Terrel L. Shields
Elite Member
- Joined
- May 2, 2002
- Professional Status
- Certified General Appraiser
- State
- Arkansas
To go back to some pages I skipped... good question, but again. The appraiser is never going to be liable for a housing crash due to "inept" valuation. The housing crash will result from prices getting too high and people not being able to pay for them. When it fails their credit score won't matter. Their past loan history won't matter. The appraisal won't matter.So what happens when they get it wrong and there is another housing crash due to these inept valuations?
The issue is that banks are allowed to hold precious little in reserve for any glitch in the market; they are likewise allowed to lend 90%, 96%, even 104% of the value of the property (and that is our sole job - value the property) so the borrower has no skin in the game and the lender is gambling against 'the house' so to speak. If all property were limited to 70% LTV, fewer people would qualify for a house, but fewer defaults would result. And prices would be cheaper. Fewer qualified buyers. Fewer sales and, of course, the 'downside' is fewer real estate agents, less sales and servicing of new home related businesses.

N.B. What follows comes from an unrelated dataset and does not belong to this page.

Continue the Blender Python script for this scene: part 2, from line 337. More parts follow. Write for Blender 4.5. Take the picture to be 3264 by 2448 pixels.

We saw this when interest rates rose dramatically (or actually they only returned to typical rates of past decades) and sales came to a screeching halt. Suddenly nothing was on the market, but prices didn't fall because nothing was on the market. Supply and demand had checkmated the normal expectation that higher rates and higher mortgage payments would not translate into lower prices. And that is a question of how long can consumers of homes afford to pay those high mortgage rates and what happens if more and more of them throw in the towel and foreclosures start to rocket upwards?